• Objective:
Copy every line that contains the string "Python" from the entries below.
## Begin Supplied data
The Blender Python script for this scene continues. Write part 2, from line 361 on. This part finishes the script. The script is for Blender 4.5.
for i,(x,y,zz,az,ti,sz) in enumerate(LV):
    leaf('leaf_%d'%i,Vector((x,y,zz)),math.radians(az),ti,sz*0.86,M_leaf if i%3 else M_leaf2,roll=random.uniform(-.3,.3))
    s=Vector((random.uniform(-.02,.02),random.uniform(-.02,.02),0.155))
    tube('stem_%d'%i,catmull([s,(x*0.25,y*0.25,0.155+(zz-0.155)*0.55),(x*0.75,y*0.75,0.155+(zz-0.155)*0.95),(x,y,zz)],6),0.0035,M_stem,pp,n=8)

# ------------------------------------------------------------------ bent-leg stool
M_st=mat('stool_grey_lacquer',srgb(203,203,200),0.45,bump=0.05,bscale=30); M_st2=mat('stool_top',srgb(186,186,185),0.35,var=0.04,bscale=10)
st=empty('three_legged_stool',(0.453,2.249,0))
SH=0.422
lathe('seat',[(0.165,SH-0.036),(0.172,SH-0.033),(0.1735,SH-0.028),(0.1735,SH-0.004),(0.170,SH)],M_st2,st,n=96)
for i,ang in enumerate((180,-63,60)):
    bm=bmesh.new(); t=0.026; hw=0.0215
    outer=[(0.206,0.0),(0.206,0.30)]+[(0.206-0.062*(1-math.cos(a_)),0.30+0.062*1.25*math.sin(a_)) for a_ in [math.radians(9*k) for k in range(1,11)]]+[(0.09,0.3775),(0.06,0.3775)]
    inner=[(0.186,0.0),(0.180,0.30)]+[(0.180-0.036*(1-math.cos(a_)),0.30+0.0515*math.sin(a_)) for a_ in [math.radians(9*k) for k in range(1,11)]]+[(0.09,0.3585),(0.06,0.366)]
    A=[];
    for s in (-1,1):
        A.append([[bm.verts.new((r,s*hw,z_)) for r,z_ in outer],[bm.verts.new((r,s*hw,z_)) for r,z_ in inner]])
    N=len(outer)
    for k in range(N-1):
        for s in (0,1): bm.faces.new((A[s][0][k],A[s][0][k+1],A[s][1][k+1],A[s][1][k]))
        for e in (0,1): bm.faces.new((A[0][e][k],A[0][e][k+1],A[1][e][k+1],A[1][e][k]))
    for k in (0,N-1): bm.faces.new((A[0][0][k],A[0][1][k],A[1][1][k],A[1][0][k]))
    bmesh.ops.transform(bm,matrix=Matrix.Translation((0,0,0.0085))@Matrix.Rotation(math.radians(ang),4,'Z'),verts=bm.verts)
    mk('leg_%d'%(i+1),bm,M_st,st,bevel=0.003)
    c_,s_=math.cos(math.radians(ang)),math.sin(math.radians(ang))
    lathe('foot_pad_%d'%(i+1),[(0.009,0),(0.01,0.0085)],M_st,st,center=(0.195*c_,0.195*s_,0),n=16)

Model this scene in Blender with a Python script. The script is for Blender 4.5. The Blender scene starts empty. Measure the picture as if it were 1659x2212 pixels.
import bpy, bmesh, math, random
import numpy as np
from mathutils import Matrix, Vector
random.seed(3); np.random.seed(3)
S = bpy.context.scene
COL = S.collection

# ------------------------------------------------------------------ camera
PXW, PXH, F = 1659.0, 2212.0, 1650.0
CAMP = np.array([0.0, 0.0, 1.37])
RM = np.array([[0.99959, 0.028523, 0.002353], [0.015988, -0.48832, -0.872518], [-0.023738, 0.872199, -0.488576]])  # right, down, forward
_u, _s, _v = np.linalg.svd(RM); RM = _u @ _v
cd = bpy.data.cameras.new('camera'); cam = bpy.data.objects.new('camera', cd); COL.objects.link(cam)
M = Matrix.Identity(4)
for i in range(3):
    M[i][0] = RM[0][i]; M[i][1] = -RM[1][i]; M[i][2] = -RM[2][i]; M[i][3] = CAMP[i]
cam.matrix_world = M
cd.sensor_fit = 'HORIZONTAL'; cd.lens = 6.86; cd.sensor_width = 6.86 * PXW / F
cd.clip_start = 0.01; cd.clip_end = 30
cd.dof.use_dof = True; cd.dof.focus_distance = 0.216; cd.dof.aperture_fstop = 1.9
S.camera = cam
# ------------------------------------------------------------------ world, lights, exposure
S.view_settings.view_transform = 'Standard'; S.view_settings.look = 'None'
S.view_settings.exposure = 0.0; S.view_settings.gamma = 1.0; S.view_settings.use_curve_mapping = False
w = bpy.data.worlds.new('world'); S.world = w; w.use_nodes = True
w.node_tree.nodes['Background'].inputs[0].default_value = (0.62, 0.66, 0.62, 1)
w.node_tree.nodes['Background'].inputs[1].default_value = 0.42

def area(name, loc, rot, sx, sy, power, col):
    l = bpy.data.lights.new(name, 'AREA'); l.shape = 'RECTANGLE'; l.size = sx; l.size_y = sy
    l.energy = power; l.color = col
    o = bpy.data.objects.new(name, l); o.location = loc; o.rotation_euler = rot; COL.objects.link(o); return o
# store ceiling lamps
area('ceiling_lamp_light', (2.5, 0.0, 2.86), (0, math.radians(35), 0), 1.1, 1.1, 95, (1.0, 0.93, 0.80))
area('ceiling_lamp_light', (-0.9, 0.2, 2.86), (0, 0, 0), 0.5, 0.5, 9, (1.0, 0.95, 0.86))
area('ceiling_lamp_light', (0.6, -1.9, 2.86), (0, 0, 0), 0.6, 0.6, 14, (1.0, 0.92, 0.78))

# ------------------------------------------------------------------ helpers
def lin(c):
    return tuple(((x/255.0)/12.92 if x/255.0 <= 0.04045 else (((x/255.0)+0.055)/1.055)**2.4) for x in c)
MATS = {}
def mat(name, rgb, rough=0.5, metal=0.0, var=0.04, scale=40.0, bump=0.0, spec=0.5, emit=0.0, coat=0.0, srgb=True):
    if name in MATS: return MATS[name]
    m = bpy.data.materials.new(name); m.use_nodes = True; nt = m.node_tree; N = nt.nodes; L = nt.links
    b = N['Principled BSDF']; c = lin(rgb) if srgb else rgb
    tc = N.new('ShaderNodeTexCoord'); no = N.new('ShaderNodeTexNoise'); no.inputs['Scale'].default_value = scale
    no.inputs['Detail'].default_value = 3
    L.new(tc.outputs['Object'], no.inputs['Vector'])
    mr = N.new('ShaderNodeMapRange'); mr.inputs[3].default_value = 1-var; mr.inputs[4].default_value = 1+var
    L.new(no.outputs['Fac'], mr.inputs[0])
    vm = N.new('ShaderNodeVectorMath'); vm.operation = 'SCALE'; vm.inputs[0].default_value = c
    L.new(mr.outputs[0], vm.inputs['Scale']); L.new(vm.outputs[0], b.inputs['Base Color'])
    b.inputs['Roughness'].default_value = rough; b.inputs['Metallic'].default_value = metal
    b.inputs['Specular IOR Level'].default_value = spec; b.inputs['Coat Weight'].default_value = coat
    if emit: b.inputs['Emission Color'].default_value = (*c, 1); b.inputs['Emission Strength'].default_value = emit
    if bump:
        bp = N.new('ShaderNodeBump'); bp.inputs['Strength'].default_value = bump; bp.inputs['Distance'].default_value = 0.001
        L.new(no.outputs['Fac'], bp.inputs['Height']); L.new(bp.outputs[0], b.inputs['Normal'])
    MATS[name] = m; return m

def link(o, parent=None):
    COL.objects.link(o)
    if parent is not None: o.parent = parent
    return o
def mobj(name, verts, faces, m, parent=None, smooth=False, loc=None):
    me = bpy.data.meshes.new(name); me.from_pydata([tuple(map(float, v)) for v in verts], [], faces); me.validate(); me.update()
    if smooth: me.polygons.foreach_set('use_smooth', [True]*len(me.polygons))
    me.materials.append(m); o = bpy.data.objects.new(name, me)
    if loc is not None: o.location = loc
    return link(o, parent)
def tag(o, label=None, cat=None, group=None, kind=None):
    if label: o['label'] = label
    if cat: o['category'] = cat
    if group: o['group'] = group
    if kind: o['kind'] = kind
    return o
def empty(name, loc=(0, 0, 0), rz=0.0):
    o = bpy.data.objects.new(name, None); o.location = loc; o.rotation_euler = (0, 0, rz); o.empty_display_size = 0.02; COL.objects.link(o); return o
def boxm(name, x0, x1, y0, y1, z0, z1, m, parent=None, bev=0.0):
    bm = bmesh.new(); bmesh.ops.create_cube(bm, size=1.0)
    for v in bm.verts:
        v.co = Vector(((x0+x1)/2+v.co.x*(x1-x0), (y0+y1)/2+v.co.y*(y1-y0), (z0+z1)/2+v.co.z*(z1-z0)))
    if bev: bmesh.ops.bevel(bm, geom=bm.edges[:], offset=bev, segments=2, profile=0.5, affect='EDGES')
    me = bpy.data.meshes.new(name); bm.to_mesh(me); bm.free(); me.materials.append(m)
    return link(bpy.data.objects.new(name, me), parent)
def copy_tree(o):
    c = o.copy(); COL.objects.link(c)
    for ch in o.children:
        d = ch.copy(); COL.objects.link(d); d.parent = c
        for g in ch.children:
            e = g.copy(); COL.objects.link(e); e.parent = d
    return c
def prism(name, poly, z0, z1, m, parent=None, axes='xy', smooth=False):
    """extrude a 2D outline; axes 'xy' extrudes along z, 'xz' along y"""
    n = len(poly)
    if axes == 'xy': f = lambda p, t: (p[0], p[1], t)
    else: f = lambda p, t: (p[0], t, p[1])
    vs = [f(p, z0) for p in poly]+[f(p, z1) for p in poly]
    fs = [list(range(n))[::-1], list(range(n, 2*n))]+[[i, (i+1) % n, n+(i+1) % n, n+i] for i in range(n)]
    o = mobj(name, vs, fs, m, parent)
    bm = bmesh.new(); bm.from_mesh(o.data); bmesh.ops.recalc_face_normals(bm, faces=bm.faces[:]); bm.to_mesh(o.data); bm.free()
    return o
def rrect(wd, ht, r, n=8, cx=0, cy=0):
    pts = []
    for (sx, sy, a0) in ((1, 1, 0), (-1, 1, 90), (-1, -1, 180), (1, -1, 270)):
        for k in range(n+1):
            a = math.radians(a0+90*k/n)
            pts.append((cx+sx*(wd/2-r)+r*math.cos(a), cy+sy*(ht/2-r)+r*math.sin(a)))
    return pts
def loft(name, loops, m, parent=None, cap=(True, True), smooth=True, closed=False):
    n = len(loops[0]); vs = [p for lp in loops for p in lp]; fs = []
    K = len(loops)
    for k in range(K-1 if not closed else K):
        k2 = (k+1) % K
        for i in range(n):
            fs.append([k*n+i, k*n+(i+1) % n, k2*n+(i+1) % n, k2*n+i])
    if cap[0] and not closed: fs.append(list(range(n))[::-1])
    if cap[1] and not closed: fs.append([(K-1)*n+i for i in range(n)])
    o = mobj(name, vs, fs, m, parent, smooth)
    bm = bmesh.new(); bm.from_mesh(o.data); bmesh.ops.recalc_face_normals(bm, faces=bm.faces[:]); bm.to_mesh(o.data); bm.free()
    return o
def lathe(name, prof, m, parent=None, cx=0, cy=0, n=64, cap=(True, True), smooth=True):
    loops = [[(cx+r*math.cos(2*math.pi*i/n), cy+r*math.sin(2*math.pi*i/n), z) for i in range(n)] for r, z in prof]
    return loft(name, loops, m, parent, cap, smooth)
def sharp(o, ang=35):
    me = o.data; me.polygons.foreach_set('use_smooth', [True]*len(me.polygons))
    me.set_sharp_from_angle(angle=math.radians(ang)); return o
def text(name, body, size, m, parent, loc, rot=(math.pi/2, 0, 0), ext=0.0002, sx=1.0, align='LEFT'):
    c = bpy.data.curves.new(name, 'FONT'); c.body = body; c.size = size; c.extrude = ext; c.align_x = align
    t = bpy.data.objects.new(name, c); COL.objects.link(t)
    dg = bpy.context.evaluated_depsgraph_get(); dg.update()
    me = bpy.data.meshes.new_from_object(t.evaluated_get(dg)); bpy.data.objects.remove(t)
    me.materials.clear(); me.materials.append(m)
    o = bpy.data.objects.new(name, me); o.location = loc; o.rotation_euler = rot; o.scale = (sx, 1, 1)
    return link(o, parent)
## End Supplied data
• Full output:
The Blender Python script for this scene continues. Write part 2, from line 361 on. This part finishes the script. The script is for Blender 4.5.
Model this scene in Blender with a Python script. The script is for Blender 4.5. The Blender scene starts empty. Measure the picture as if it were 1659x2212 pixels.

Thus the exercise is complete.